Data Availability vs. Criticality

Data Availability vs. Criticality

In the modern world, information technologies and data are the foundation of running business. Data protection is crucial to ensuring normal business operations and reduce the likelihood of unplanned disruption. There are four objectives of data protection: data availability, data preservation, data responsiveness, and data confidentiality.

Data Protection Objective Observation
Data preservation The consequences of not having all data complete and accurate have to be thought through very carefully.
Data availability There is no utility in having data that cannot be accessed.
Data responsiveness Slowness kills—if response is too slow, the usefulness of information can go to zero.
Data confidentiality Confidentially has to be applied at all times

To protect data and satisfy the four objectives, businesses invest heavily on data protection solutions. Some solutions, especially high availability solutions, are expensive because they involve additional data center, hardware, software, and data mirroring or replication tools. Data availability is vital to the day-to-day business operations.

The fundamental assumption is that a business needs to identify business data value to determine data availability needs. Simply put, if the data is deemed as critical then it requires higher availability. Storage Networking Industry Association (SNIA) forum published a data value classification to help identify data availability priority and five steps implementation guide. If the cost of implementing a solution is too high, the data value class and specific components need to be changed. In other words, if you cannot afford the solution, then the data value needs to be lowered.

SNIA Data Management Forum (DMF) Data value Classification

Data Value Class Data Availability RPO (Data Loss Risk) RTO (Max.

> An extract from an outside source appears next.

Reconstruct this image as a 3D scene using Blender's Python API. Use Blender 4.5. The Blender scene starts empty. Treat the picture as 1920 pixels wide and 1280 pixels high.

Recovery Time) DPW (Copy Data Time)
1. Not Important to operations 90% 1 week 7 days Days
2. Important for productivity 99% 1 day 1 day 12 hours
3. Business important information 99.9% 2 hours 2 hours 10 minutes
4. Business vital information 99.99% 10 minutes 15 minutes None
5. Mission-critical information 99.999% 1 minute 1.5 minutes None

Five-step Implementation Guide

  1. Identify data value class
  2. Determine best solution
  3. Select specific components
  4. Check system cost
  5. Confirm decision of change

Is this the best approach? According to David G. Hill, the author of “Data Protection: Governance, Risk Management, and Compliance”, the answer is: No. No statistical correlation has been proven between the value of data and the need for the availability of that data. For example, Amazon’s customer service site may not be deemed as business critical, but the availability is extremely important to the business and its customer satisfaction. On the other hand, an application is mission-critical may not require high availability. For example, a Business Intelligence (BI) system may deemed as mission-critical for the management depends on the reports to plan pricing strategy. However, the BI system does not require that downtime to limited to seconds or minutes per year.

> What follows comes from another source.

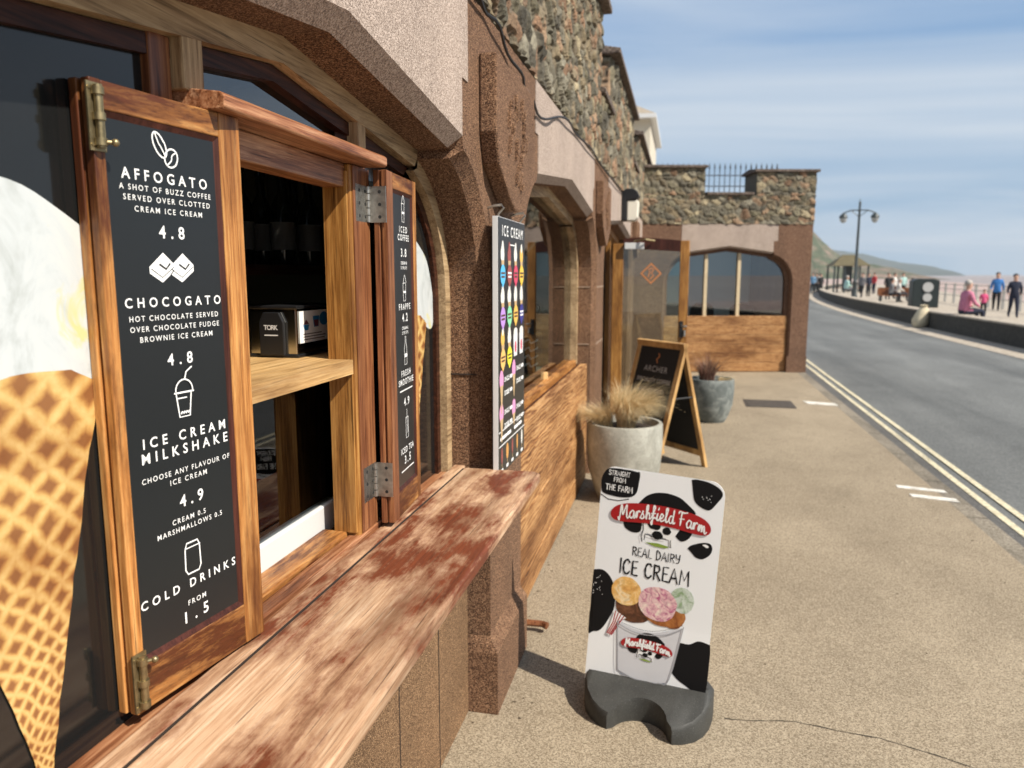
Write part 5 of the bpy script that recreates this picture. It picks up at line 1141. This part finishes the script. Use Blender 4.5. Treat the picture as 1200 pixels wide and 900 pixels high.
def grass(name, c_, z, n, rl, ln, cols, label, lean=(0, 0), w=0.0025, up=1.0, droop=1.0, seed=1):
    r_ = random.Random(seed); b = MB(); cl = []
    for k in range(n):
        q = r_.uniform(0, 2 * math.pi); rr = rl * math.sqrt(r_.random()) * .8; base = Vector((c_[0] + rr * math.cos(q) * .6, c_[1] + rr * math.sin(q) * .6, z)); L_ = r_.uniform(*ln); d = Vector((math.cos(q) * r_.uniform(.2, 1) + lean[0], math.sin(q) * r_.uniform(.2, 1) + lean[1], 0)); side = d.cross(Vector((0, 0, 1)))
        side = side.normalized() if side.length > 1e-4 else Vector((1, 0, 0)); side = (side + Vector((r_.uniform(-.5, .5), r_.uniform(-.5, .5), 0))).normalized(); col = r_.choice(cols); br = r_.uniform(.7, 1.25); N = 8; i0 = len(b.v)
        dr_ = r_.uniform(.45, 1.1) * droop; cv = r_.uniform(-.12, .12)
        for i in range(N + 1):
            t = i / N; p = base + d * (L_ * .58 * t ** 1.5 * droop) + Vector((0, 0, 1)) * (L_ * up * (t - .66 * dr_ * t ** 2.3)) + side * (cv * L_ * t * t); ww = w * (1 - .85 * t) 
            b.v += [tuple(p - side * ww), tuple(p + side * ww)]; cl += [(*[x * br for x in col], 1)] * 2
        for i in range(N): b.f.append((i0 + 2 * i, i0 + 2 * i + 1, i0 + 2 * i + 3, i0 + 2 * i + 2)); b.fm.append(0)
    o = b.build(name, M['blade']); a = o.data.color_attributes.new('Col', 'FLOAT_COLOR', 'POINT'); a.data.foreach_set('color', np.array(cl, dtype=np.float32).ravel()); tag(o, label, 'plant', 'plants in the planters'); return o
SC_ = [(.86, .70, .43), (.76, .60, .34), (.90, .78, .54), (.66, .50, .28), (.62, .52, .30)]
grass('feather_grass', (-0.36, 5.26), 0.50, 4200, .12, (.24, .45), SC_, 'straw coloured feather grass arching right over the pale concrete planter', (.38, -.16), .0018, 1.25, 1.0, 3)
grass('feather_grass', (-0.50, 5.24), 0.50, 1400, .10, (.18, .32), SC_, 'smaller straw grass clump leaning left over the pale planter towards the planks', (-.85, -.2), .0017, 1.05, 1.0, 4)
grass('spiky_plant', (0.30, 8.42), 0.42, 260, .16, (.28, .48), [(.20, .09, .07), (.30, .18, .12), (.36, .25, .16), (.14, .06, .05)], 'reddish brown spiky plant growing in the dark mottled planter', (0, 0), .005, .95, .75, 5)
grass('feather_grass', (0.46, 8.36), 0.42, 260, .08, (.14, .26), SC_, 'small tuft of straw grass at the right edge of the dark mottled planter', (.5, -.2), .002, .7, 1.0, 6)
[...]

The assumption that mission-criticality leads to high availability may direct IT to provide higher availability that it is really necessary.

Equating mission-criticality and high availability can lead to “straight-jacketed” IT, which means that IT may think it has to provide higher availability than is really necessary for key information, because it follows a formalistic approach rather than thinking through what availability each set of application data really requires. The revenue-generation, operational, and decision-making processes of a business may run only during normal or extended business hours or at specified times that can be known in advance.

Even if the applications that support those processes are scheduled to run 24 hours a day, 7 days a week, some reasonable amount of downtime, say hours in a year if absolutely necessary, may be acceptable if it can be spread out over time (say, once a quarter) and if it is planned.